Cuando sentí la llamada urgente de la escritura pensé que había leído poco. Hice entonces una lista con los títulos que a través de diferentes fuentes consideré fundamentales dentro de la literatura hispanoamericana: Cien años de soledad, La ciudad y los perros, Rayuela, La muerte de Artemio Cruz, El túnel, Pedro Páramo, El obsceno pájaro de la noche... Me propuse no escribir nada hasta haber digerido bien estas obras, entendiendo que era necesario hacerlo como parte de la formación del escritor. El empacho fue monumental, y no por las obras escogidas, que son magníficas todas ellas (no hace falta que yo lo diga), sino por un error de concepto en mi estrategia. Olvidé en gran medida el placer de la lectura y me obstiné en extraer de los textos todo lo que tuvieran de aleccionador que pudiera servir a mis aspiraciones de literato. ¡Fracasé estrepitosamente! En esos textos hay arte, belleza, talento, genialidad, sabiduría y además suponen un enorme disfrute para todo el que a ellos se acerca, pero no han de tomarse como manuales didácticos porque entonces el desengaño es lamentable.
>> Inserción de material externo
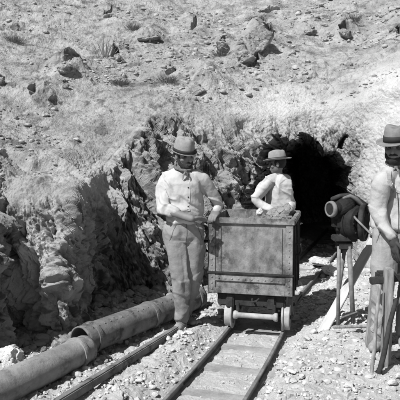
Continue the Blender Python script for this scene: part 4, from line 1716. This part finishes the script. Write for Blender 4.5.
tplank('post', tl(389, 268), V3(tl(385, 380).x, 0, -.03), .115, .045, M_wood)
tplank('post', tl(408, 262, .05), V3(tl(412, 380, .05).x, .05, -.03), .085, .05, M_wood)
tplank('back_post', tl(375, 284, .34), V3(tl(368, 350, .34).x, .34, -.03), .06, .05, M_wood)
tplank('crosspiece', tl(370, 281, .06), tl(420, 275, .06), .05, .05, M_iron_dark)
tplank('brace', tl(372, 330, .03), tl(412, 285, .03), .045, .03, M_wood)
mb = MB().box(tl(386, 276, .1), (.14, .1, .07), bev=.012)
mb.build('iron_block', M_iron_dark, tre)

# poles leaning against the trestle
for (lab, p0, y0, p1, y1, r_) in [('thin pale wooden pole leaning against the front of the timber trestle', (380, 286), 3.98, (371, 376), 3.86, .014),
                                  ('thicker dark pole leaning low across the front of the trestle', (396, 300), 3.97, (378, 372), 3.84, .019)]:
    A_ = at(p0[0], p0[1], y0)
    B_ = np.array([at(p1[0], p1[1], y1)[0], y1, 0])
    B_[2] = float(ground_z(B_[0], B_[1])) - .01
    hd = Vector(A_) - Vector(B_)
    me = MB().tube([V3(0, 0, 0), hd * .3 + V3(.006, 0, 0), hd * .65 + V3(-.003, .004, 0), hd], [r_, r_ * .95, r_ * .9, r_ * .85], 12, round_ends=True).mesh('wooden_pole', M_wood if r_ < .016 else M_iron_dark, True)
    tag(link('wooden_pole', me, None, tuple(B_)), lab, 'pole', 'poles by the trestle')

# pick lying on the ground near the machine
q = gat(362, 338, .06)
gz = float(ground_z(q[0], q[1]))
pk = thing('pickaxe', 'pickaxe lying on the rubble between the machine and the trestle', 'pickaxe', (q[0], q[1], gz + .03), .5)
MB().tube([V3(-.22, .1, .03), V3(0, 0, .03), V3(.16, -.07, .025)], [.014, .014, .017], 12, round_ends=True).build('handle', M_wood, pk, sm=True)
MB().tube([V3(.03, -.22, -.005), V3(.12, -.13, .04), V3(.155, -.065, .05), V3(.18, .03, .045), V3(.18, .14, -.0)], [.005, .014, .021, .014, .005], 12, round_ends=True).build('pick_head', M_iron_dark, pk, sm=True)

# ------------------------------------------------------------------ light
SUN = Vector((-.47, -.46, .72)).normalized()
sd = bpy.data.lights.new('sun', 'SUN')
sd.energy = 4.6
sd.angle = math.radians(.5)
sd.color = (1, 1, 1)
so = bpy.data.objects.new('sun', sd)
COL.objects.link(so)
so.location = (-4, -6, 9)
so.rotation_euler = SUN.to_track_quat('Z', 'Y').to_euler()
wd = bpy.data.worlds.new('World')
scene.world = wd
wd.use_nodes = True
nt = wd.node_tree
bg = nt.nodes['Background']
sky = nt.nodes.new('ShaderNodeTexSky')
sky.sky_type = 'NISHITA'
sky.sun_disc = False
sky.sun_elevation = math.asin(SUN.z)
sky.sun_rotation = math.atan2(SUN.x, SUN.y)
bw = nt.nodes.new('ShaderNodeRGBToBW')
nt.links.new(sky.outputs[0], bw.inputs[0])
nt.links.new(bw.outputs[0], bg.inputs[0])
bg.inputs[1].default_value = 0.05
scene.view_settings.view_transform = 'Standard'
scene.view_settings.look = 'None'
scene.view_settings.exposure = 0.55
scene.view_settings.gamma = 1
scene.cycles.max_bounces = 4
scene.cycles.diffuse_bounces = 1
scene.cycles.pixel_filter_type = 'BLACKMAN_HARRIS'
scene.cycles.filter_width = 1.9
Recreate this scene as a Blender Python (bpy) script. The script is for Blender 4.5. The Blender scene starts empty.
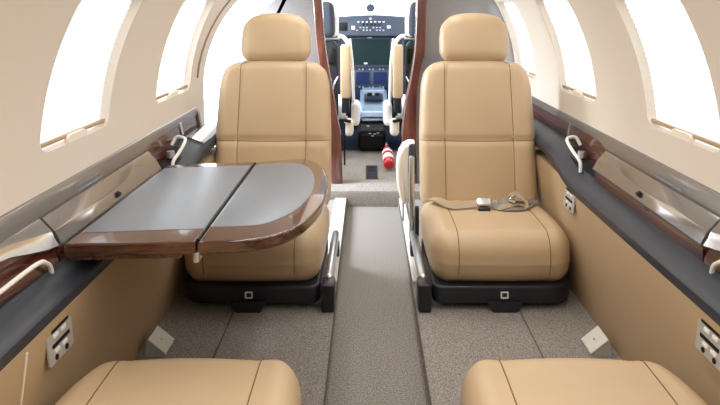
import bpy, bmesh, math, random
from mathutils import Vector, Matrix
from mathutils.bvhtree import BVHTree
random.seed(4)
sc = bpy.context.scene
C = sc.collection
# ------------------------------------------------------------------ camera, world, exposure
H = 1.06                       # eye height above the aisle
K = 600.0/700.0                # depths below are noted for a 700 px focal length and brought to 600 px
F = 600.0
cd = bpy.data.cameras.new('camera'); cam = bpy.data.objects.new('camera', cd); C.objects.link(cam)
cam.location = (0, 0, H); cam.rotation_euler = (math.radians(90), 0, 0)
cd.sensor_width = 36; cd.lens = 36*F/720
cd.shift_x = -8/720; cd.shift_y = -191.5/720
cd.clip_start = 0.02
sc.camera = cam
w = bpy.data.worlds.new('world'); sc.world = w; w.use_nodes = True
bg = w.node_tree.nodes['Background']; bg.inputs[0].default_value = (0.90, 0.95, 1.0, 1); bg.inputs[1].default_value = 5.0
sc.view_settings.view_transform = 'Standard'; sc.view_settings.look = 'None'
sc.view_settings.exposure = 0.1; sc.view_settings.gamma = 1
sc.view_settings.use_curve_mapping = False
sc.cycles.use_denoising = True
sc.cycles.diffuse_bounces = 6; sc.cycles.max_bounces = 12
CEIL_W = 9.0                  # each run of the cabin's ceiling wash lights

def day_lamp(name, loc, rot, sx, sy, watts):
    l = bpy.data.lights.new(name, 'AREA'); l.shape = 'RECTANGLE'; l.size = sx; l.size_y = sy; l.energy = watts; l.color = (.80, .90, 1)
    o = bpy.data.objects.new(name, l); C.objects.link(o); o.location = loc; o.rotation_euler = rot
day_lamp('entry_daylight', (-1.25, 3.68*K, H+.25), (0, math.radians(-72), 0), .8, .5, 80)
day_lamp('windshield_daylight', (.03, 5.9*K, H+.75), (math.radians(-35), 0, 0), 1.0, .6, 4)

# ------------------------------------------------------------------ helpers
CX = 0.03
def V(x, t, d): return Vector((x, t*K, H-d))
def PX(px, py, t): return V((px-368)*t/700.0, t, (py-11)*t/700.0)

def smooth(me, ang=40):
    for p in me.polygons: p.use_smooth = True
    me.set_sharp_from_angle(angle=math.radians(ang))
def obj(name, bm, mat, parent=None, sm=True, ang=40, label=None):
    bmesh.ops.recalc_face_normals(bm, faces=bm.faces)
    me = bpy.data.meshes.new(name); bm.to_mesh(me); bm.free()
    if sm: smooth(me, ang)
    me.materials.append(mat)
    o = bpy.data.objects.new(name, me); C.objects.link(o)
    if parent is not None: o.parent = parent
    if label: o['label'] = label
    return o
def thing(name, label, cat, loc=(0,0,0), rotz=0, group=None):
    o = bpy.data.objects.new(name, None); C.objects.link(o)
    o.empty_display_size = .05
    o.location = loc; o.rotation_euler = (0, 0, rotz)
    o['label'] = label; o['category'] = cat
    if group: o['group'] = group
    return o
def tag(o, label, cat, group=None, kind=None):
    o['label'] = label; o['category'] = cat
    if group: o['group'] = group
    if kind: o['kind'] = kind
    return o
def struct(name, bm, mat, sm=True, label=None, cat=None):
    o = obj(name, bm, mat, None, sm); o['kind'] = 'structure'
    if label: o['label'] = label
    if cat: o['category'] = cat
    return o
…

Entiendo que leer ha de servir para que la vida sea más placentera, y es en las vivencias (ya sean placenteras o no; ya sean propias, ajenas o inventadas) donde el escritor encuentra la materia prima para su labor. Leer puede ser una parte muy importante de estas vivencias, sin duda, pero la lectura enriquece la vida del escritor tanto como la del músico o la del pintor, y cada uno ha de ser capaz de extraer de ellas lo que después plasmará en sus creaciones.
Queda conmigo el goce personal experimentado al leer la prosa cautivadora de Juan Rulfo, pero creo que para la eterna formación del escritor se aprende más de una tarde de domingo en la solitaria espera junto al teléfono de esa llamada que no llega.